Please wipe your feet.

I am addressing the Freshers amongst you. To returning second years and above, welcome back. We can reminisce about our summers in the Union Bar later but first let’s offer a warm invitation of friendship to those whom this is their first Felix. Just look at them, so bright-eyed and fresh-faced!

Like chipmunks with graphical calculators.

I find it hard to believe this is the start of my fourth year here at Imperial. It seems like only yesterday I dressed in an ill-fitting suit, marvelling at the Queen’s Tower as I waited for my admissions interview. But that was such a long time ago. Age and time are creeping up on me with cudgels in their hands.

I do feel like I’ve been mugged, or at least short-changed. I left school four years ago and I’m now halfway through my degree after three years of sleep, tequila and supposedly some study, as well as a gap year (an unavoidable machination of curious fate). All that time, those memories and experiences, feels as if it’s passed with a snap of the fingers. Four years for the price of seconds.

But when I think of all I’ve seen and done and accomplished in that time, maybe I haven’t been cheated. I’ve made friends (more than I’ve lost) and I’ve learned things (more than I’ve forgotten). If I had really made that kind of progress in mere seconds, it would be nothing short of miraculous. Tempus fugit, truly*.

If my time is filled with the kind of adventures that I’ve had and hope to have more of, I don’t mind if they seem to pass with the speed and cunning of a leopard with a grudge. My real problem is when I stop and think how fast time has flown. It makes me feel old. That makes me feel uncomfortable – I feel I should start being sensible and buy a Ford Mondeo. Being sensible is worse than being dead.

Join a club, learn to unicycle, punch a bear in the face

It doesn’t help that all around me my friends are growing up. Most have graduated now – those that went to university. One friend is a teacher now when just a short while ago she was but a student. Another one of my friends has come to London to practice law. He also has a beard, another hallmark of maturity. Meanwhile, here I am, cocooning myself in academia as a bubble against the outside world. Each new wave of freshers is the universe’s way to dragging me from my shell and shoving my face in grim reality. But my cocoon can take a few more waves yet.

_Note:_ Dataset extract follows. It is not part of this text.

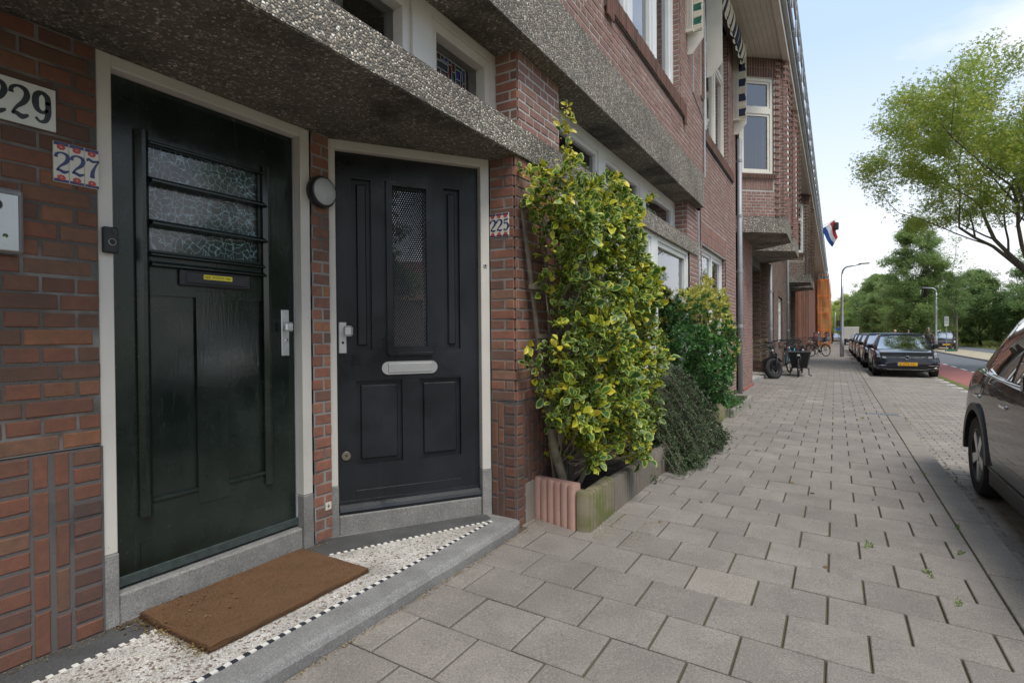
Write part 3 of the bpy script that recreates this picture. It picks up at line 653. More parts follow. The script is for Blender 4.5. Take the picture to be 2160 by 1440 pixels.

Freshers make me feel old as well but I handle them. They add new breath to Imperial, infuse it with a fresh joie de vivre. Freshers are the antidote to living sensibly. So then, welcome Freshers, welcome! I hope you enjoy your time here and that you thoroughly make the most of it. Imperial has given you three years of carte blanche. Join a club, learn to unicycle, punch a bear in the face. You may be here for years but don’t squander them.

They may be the best the seconds of your life.

  • Tempus fugit is actually the species name of the Time Fly. It flies around in circles of Thursday mornings and feeds on the seeds of what will be rotten fruit. It is usually eaten by the Carp Diem.